Saturday, May 15, 2010

Home sweet home

There are things in life that you never think about. I'd list some here, but I've never thought about them and therefore can't do so without violating my own premise. (I know, it's a terrible joke, but keep reading, I promise this gets better.) Among those things I'd never previously considered was the childhood home of famous people. This may be, in large part, due the fact that there wasn't anyone really famous ever from my hometown. We had a contestant for Miss America one year and a guy who played Major League Baseball, but he wasn't exactly famous.

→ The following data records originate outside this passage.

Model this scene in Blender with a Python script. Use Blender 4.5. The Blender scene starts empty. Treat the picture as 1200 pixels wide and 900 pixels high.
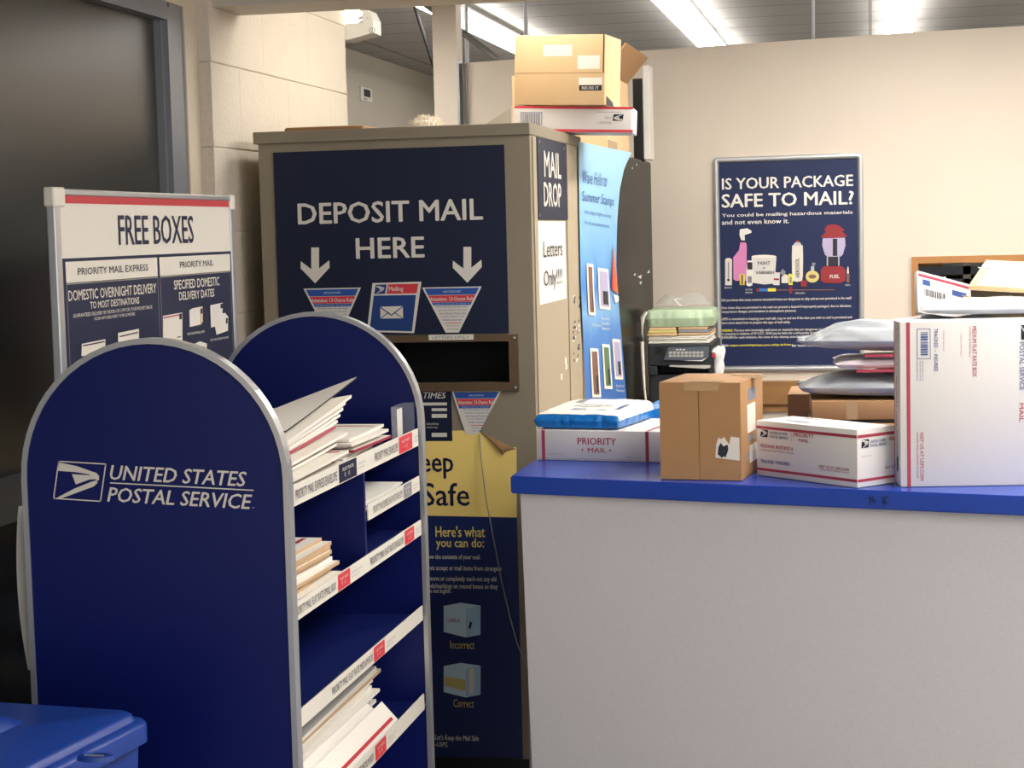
import bpy, bmesh, math, random
from mathutils import Vector, Matrix
random.seed(7)
S = bpy.context.scene
COL = S.collection
R = math.radians

# ------------------------------------------------------------------ camera, world, exposure, lamps
FPX, CAM_H = 2146.0, 1.6
cam = bpy.data.objects.new('camera', bpy.data.cameras.new('camera')); COL.objects.link(cam)
cam.data.lens = FPX * 36 / 1200; cam.data.sensor_width = 36; cam.data.clip_start = .05
CM = Matrix.Rotation(R(11.2), 3, 'Z') @ Matrix.Rotation(R(90 - 4.76), 3, 'X') @ Matrix.Rotation(R(-1.44), 3, 'Z')
cam.matrix_world = Matrix.Translation((0, 0, CAM_H)) @ CM.to_4x4()
S.camera = cam
w = bpy.data.worlds.new('world'); S.world = w; w.use_nodes = True
w.node_tree.nodes['Background'].inputs[0].default_value = (1, .99, .98, 1)
w.node_tree.nodes['Background'].inputs[1].default_value = 1.9
S.view_settings.view_transform = 'Standard'; S.view_settings.look = 'None'
S.view_settings.exposure = 0.0; S.view_settings.gamma = 1; S.view_settings.use_curve_mapping = False
DIM_EMIT = 26.0       # fitting over the cabinets, turned down so the pillar isn't overlit
NEAR_EMIT = 56.0      # fittings just behind the beam, boosted to brighten the wall
LENS_EMIT = 11.0      # workroom fluorescent diffusers
COUNTER_EMIT = 30.0   # fitting over the counter
LOBBY_EMIT = 22.0      # lobby ceiling fittings


def ray(px, py): return CM @ Vector(((px - 600) / FPX, (450 - py) / FPX, -1))
CAMP = Vector((0, 0, CAM_H))
def on(px, py, P, n):
    d = ray(px, py); return CAMP + d * ((Vector(P) - CAMP).dot(n) / d.dot(n))
def aX(px, py, X): return on(px, py, (X, 0, 0), Vector((1, 0, 0)))
def aY(px, py, Y): return on(px, py, (0, Y, 0), Vector((0, 1, 0)))
def aZ(px, py, Z): return on(px, py, (0, 0, Z), Vector((0, 0, 1)))

# ------------------------------------------------------------------ materials
def lin(h):
    h = h.lstrip('#'); o = []
    for i in (0, 2, 4):
        c = int(h[i:i + 2], 16) / 255
        o.append(c / 12.92 if c <= .04045 else ((c + .055) / 1.055) ** 2.4)
    return o
MATS = {}
def mat(name, hexc, rough=.55, metal=0, noise=None, bump=None, emit=0, alpha=1, spec=.5, stretch=None, trans=0, coat=0):
    m = bpy.data.materials.new(name); m.use_nodes = True; MATS[name] = m
    nt = m.node_tree; b = nt.nodes['Principled BSDF']; c = lin(hexc)
    b.inputs['Base Color'].default_value = (*c, 1); b.inputs['Roughness'].default_value = rough
    b.inputs['Metallic'].default_value = metal; b.inputs['Specular IOR Level'].default_value = spec
    b.inputs['Transmission Weight'].default_value = trans; b.inputs['Coat Weight'].default_value = coat
    if alpha < 1: b.inputs['Alpha'].default_value = alpha
    if emit:
        b.inputs['Emission Color'].default_value = (*c, 1); b.inputs['Emission Strength'].default_value = emit
    if noise or bump:
        tc = nt.nodes.new('ShaderNodeTexCoord'); mp = nt.nodes.new('ShaderNodeMapping')
        nt.links.new(tc.outputs['Object'], mp.inputs[0])
        if stretch: mp.inputs['Scale'].default_value = stretch
    if noise:
        n = nt.nodes.new('ShaderNodeTexNoise'); n.inputs['Scale'].default_value = noise[0]; n.inputs['Detail'].default_value = 5
        nt.links.new(mp.outputs[0], n.inputs[0])
        r = nt.nodes.new('ShaderNodeMix'); r.data_type = 'RGBA'
        r.inputs[6].default_value = (*[x * (1 - noise[1]) for x in c], 1)
        r.inputs[7].default_value = (*[min(1, x * (1 + noise[1])) for x in c], 1)
        nt.links.new(n.outputs[0], r.inputs[0]); nt.links.new(r.outputs[2], b.inputs['Base Color'])
    if bump:
        n2 = nt.nodes.new('ShaderNodeTexNoise'); n2.inputs['Scale'].default_value = bump[0]; n2.inputs['Detail'].default_value = 4
        nt.links.new(mp.outputs[0], n2.inputs[0])
        bp = nt.nodes.new('ShaderNodeBump'); bp.inputs['Strength'].default_value = bump[1]; bp.inputs['Distance'].default_value = .01
        nt.links.new(n2.outputs[0], bp.inputs['Height']); nt.links.new(bp.outputs[0], b.inputs['Normal'])
    return m
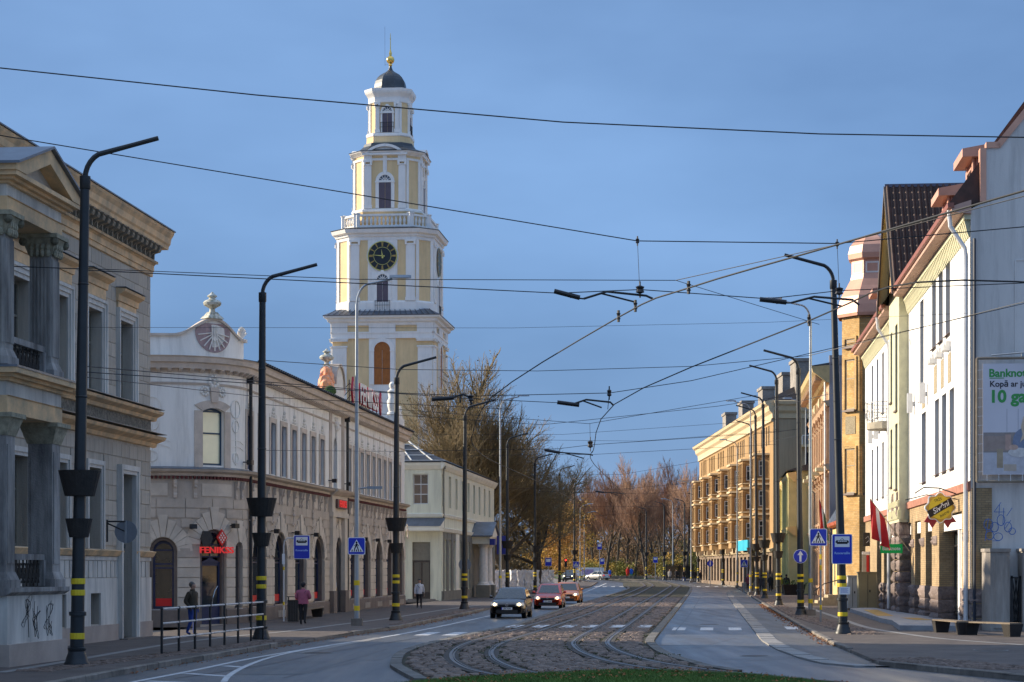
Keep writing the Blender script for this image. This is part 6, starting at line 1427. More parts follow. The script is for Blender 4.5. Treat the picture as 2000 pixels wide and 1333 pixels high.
# near end wall, its balconies and shop sign
W_e = 14.0; eo = [(3.6, 4.9, z, z+2.7, 0) for z in (5.4, 8.9, 12.4, 16.0)]
wall(MB(), 0, W_e, 0, ZT, eo, .25).build('end_wall', mat('tan_end_wall', (.37, .28, .18), .88, .15, .6, .12, 20, streak=True), T, (LL, 0, 0), (0, 0, PI/2))
for o in eo:
    w_ = window(T, LL-.15, 4.25, o[2], 1.3, 2.7, (.5,), (.7,), .09, M_wfr, M_apg, rz=PI/2)
    if o[2] > 6:
        bl_ = MB().box(LL, LL+1.0, 3.0, 5.6, o[2]-.35, o[2]-.1).build('balcony', M_tanl, T); rb = MB()
        for k in range(14): rb.tube([(LL+.95, 3.05+k*.19, o[2]-.1), (LL+.95, 3.05+k*.19, o[2]+.85)], .025, 4)
        for k in range(5):
            for y in (3.05, 5.55): rb.tube([(LL+.1+k*.2, y, o[2]-.1), (LL+.1+k*.2, y, o[2]+.85)], .025, 4)
        rb.box(LL+.9, LL+1.0, 3.0, 5.6, o[2]+.85, o[2]+.93).build('balcony_rail', M_wht, bl_)
MB().prof([(0, 18.8), (-.15, 18.8), (-.2, 19.3), (-.5, 19.6), (-.6, 20.1), (-.9, 20.3), (-1.0, 20.6), (0, 20.8)], 0, W_e).build('cornice', M_tanl, T, (LL, 0, 0), (0, 0, PI/2))
MB().box(LL+.05, LL+.2, .6, 3.6, 5.0, 6.3).build('red_bank_sign', mat('bank_red', (.62, .02, .03), .5, .05), T); text('Citade', .95, M_wht, T, (LL+.22, 2.1, 5.6), (PI/2, 0, PI/2), .01, 'sign_lettering', .02, .85)
MB().box(bays[1]-2.6, bays[0]-3.2, -1.75, -1.5, 4.55, 5.75).build('turquoise_sign', mat('turquoise', (.02, .42, .60), .5, .05), T)
# ------------------------------------------------------------------ trees
M_bark = mat('bark', (.075, .06, .045), .9, .4, 3, .6, 12); M_twig = mat('twig', (.19, .14, .07), .9, .3, 2); M_twig2 = mat('twig_reddish', (.34, .205, .13), .9, .3, .5)
def grow(seed, height, trunk_r, levels, spread, upward, nch, first=.28, lean=(0, 0), crown_w=1.0, rmin=.012, trunkw=.13):
    random.seed(seed); bark = MB(); twig = MB(); tips = []
    def rec(p, dr, ln, r, lv):
        n = 4 if lv < 2 else 3; pts = [p]; d = dr.normalized(); q = p
        for i in range(n):
            jt_ = .13 if lv else trunkw; d = (d+V((random.gauss(0, jt_), random.gauss(0, jt_), random.gauss(0, .08)+upward*(.10 if lv else .03)))).normalized(); q = q+d*ln/n; pts.append(q)
        r1 = r*(.62 if lv < levels else .3); rs = [max(rmin, r+(r1-r)*i/n) for i in range(n+1)]
        (bark if lv <= 1 else twig).tube(pts, rs, 8 if lv == 0 else 6 if lv == 1 else 4 if lv == 2 else 3, False)
        if lv >= levels: tips.append(q); return
        k = nch[min(lv, len(nch)-1)]
        for j in range(k):
            t = (first if lv == 0 else .22)+(1-(first if lv == 0 else .22))*(j+random.random())/k; i = min(int(t*n), n-1); b = pts[i]+(pts[i+1]-pts[i])*(t*n-i)
            ax = d.orthogonal().normalized(); ax.rotate(Quaternion(d, j*2.4+random.uniform(-.6, .6)))
            an = random.uniform(.55, 1.0)*spread; nd = d*math.cos(an)+ax*math.sin(an); nd.z += .25*upward; rec(b, nd, ln*random.uniform(.48, .72)*(1.15-.4*t), r*(1-.5*t)*(.5 if lv < 2 else .46), lv+1)
        rec(q, d, ln*.55, r1, lv+1)
    rec(V((0, 0, 0)), V((lean[0], lean[1], 1)), height*.5, trunk_r, 0)
    zmax = max(p.z for p in tips); s = height/zmax
    for m_ in (bark, twig): m_.v = [(x*s*crown_w, y*s*crown_w, z*s) for x, y, z in m_.v]
    return bark, twig, [V((p.x*s*crown_w, p.y*s*crown_w, p.z*s)) for p in tips]
def leafmass(spots, n, spread, size, seed):
    random.seed(seed); mb = MB()
    for i in range(n):
        p = random.choice(spots); c = V((p[0]+random.gauss(0, spread), p[1]+random.gauss(0, spread), p[2]+random.gauss(0, spread*.8))); s = size*random.uniform(.6, 1.3)
        a = V((random.gauss(0, 1), random.gauss(0, 1), random.gauss(0, 1))).normalized(); b = a.orthogonal().normalized(); e = a.cross(b)
        mb.add([c-b*s, c+e*s*.6, c+b*s, c-e*s*.6], [(0, 1, 2, 3)])
    return mb
def bare(nm, label, x, d, gr, leaf=None, rot=0, group=None, mt=None, z=None, sc_=1):
    t = thing(nm, label, 'tree', (x, d, zg(d) if z is None else z), rot, group); b, tw, tips = gr
    if not hasattr(b, 'me'): b.me = b.mesh('trunk', M_bark, True); tw.me = {}
    k = (mt or M_twig).name
    if k not in tw.me: tw.me[k] = tw.mesh('crown', mt or M_twig)
    inst('trunk', b.me, t, scale=sc_); inst('crown', tw.me[k], t, scale=sc_)
    if leaf: o = leaf.build('leaves', mat('mossy_leaf', (.17, .13, .03), .8, .5, 1), t); o.scale = (sc_,)*3
    return t
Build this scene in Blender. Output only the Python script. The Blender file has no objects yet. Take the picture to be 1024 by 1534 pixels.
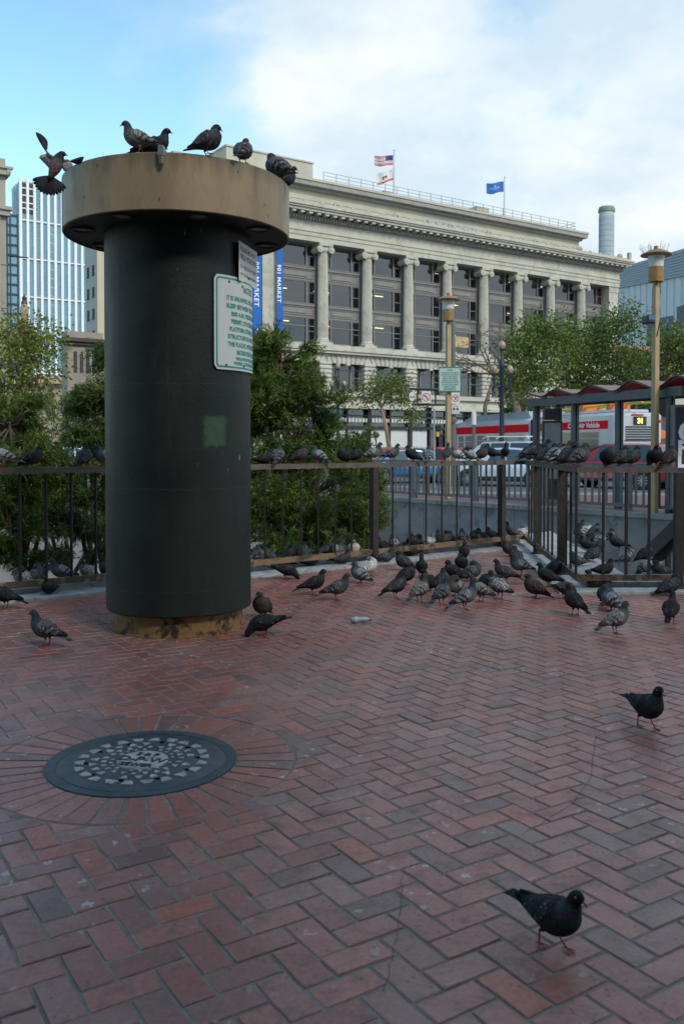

(When I worked at a newspaper, I was always jealous of the guy (his blog's here, if you're interested) who got to go cover his games in Atlanta. There still seems like nothing better than getting paid to watch baseball and write about it for a living.Well, except for the late nights, the travel, the fact that it would likely suck the enjoyment out of the game as you realize there are only so many ways to tell the story of how a baseball game played out before you just start mailing it in and count down the days until the season ends, much like Cubs fans do starting around July.)

 So upon learning I was moving to Wilmington, NC, I did what anyone who knows next to nothing about the city does. I went to wikipedia to learn about the place I was moving to, sight unseen. After learning the important things (ESPN radio is AM 630, the beach is within biking distance from Yes Dear's office, there is, in fact, a Zaxby's), I proceeded to seek out the local flavor of the town.

I learned, for example, that Wilmington has a sister city in China. I'm not exactly sure what sister cities do other than share stories of traveling pants and gossip about other cities they perceive as less cool then them. I discovered that Wilmington was the smallest city of at least 100,000 people (meaning if someone goes on a killing spree in the city, it'll lose that status.) Matlock was filmed here.

But all that paled in comparison to the fact that the world's greatest basketball player (your results may vary) grew up in Wilmington. Michael Jeffery Jordan, he of the six NBA titles, he of the game winning shot in the 1982 NCAA title game, he of the Air Jordan sneakers, he of the .202 batting average and 3 career home runs for the Birmingham Barons, spent a significant portion of his formative years in the town I'd be living in. Aside from the obvious (my kid can be like Mike, being born somewhere else, raised in Wilmington, becoming the greatest athlete on the planet), this also meant I could try to find out where his house was and go see it.

Fortunately, the local paper published the address on their website, meaning people who like looking at landmarks that don't really have any significance have somewhere to drive by so they can say 'I saw the house Michael Jordan grew up in.' You'd have to be a real loser to do something like that.'

On Mother's Day, Yes Dear decided she wanted to go pick strawberries, which is not a euphemism for anything. She actually wanted to go spend her mother's day picking strawberries. As luck (or fate, or coincidence, or happenstance, or some cosmic force in the universe I don't understand) would have it, the strawberry farm was one mile from Michael Jordan's home. We had no choice but to go see the home. So we drove the extra mile up the road and there, on our right, was the childhood home of my childhood sports hero.

The house was pretty much what I expected. It was a house with a driveway, some trees in the yard and generally no different from any other house surrounding it. Unlike downtown Wilmington where you can't throw a cat without hitting a historical marker denoting some famous person lived in the vicinity, there was nothing to designate this home as an historical landmark. That seems crazy to me since a lot more people probably care about Michael Jordan's home than they do about Johnson Jones Hooper (cut to Hooper's decedent's saying 'hey, what'd we do?').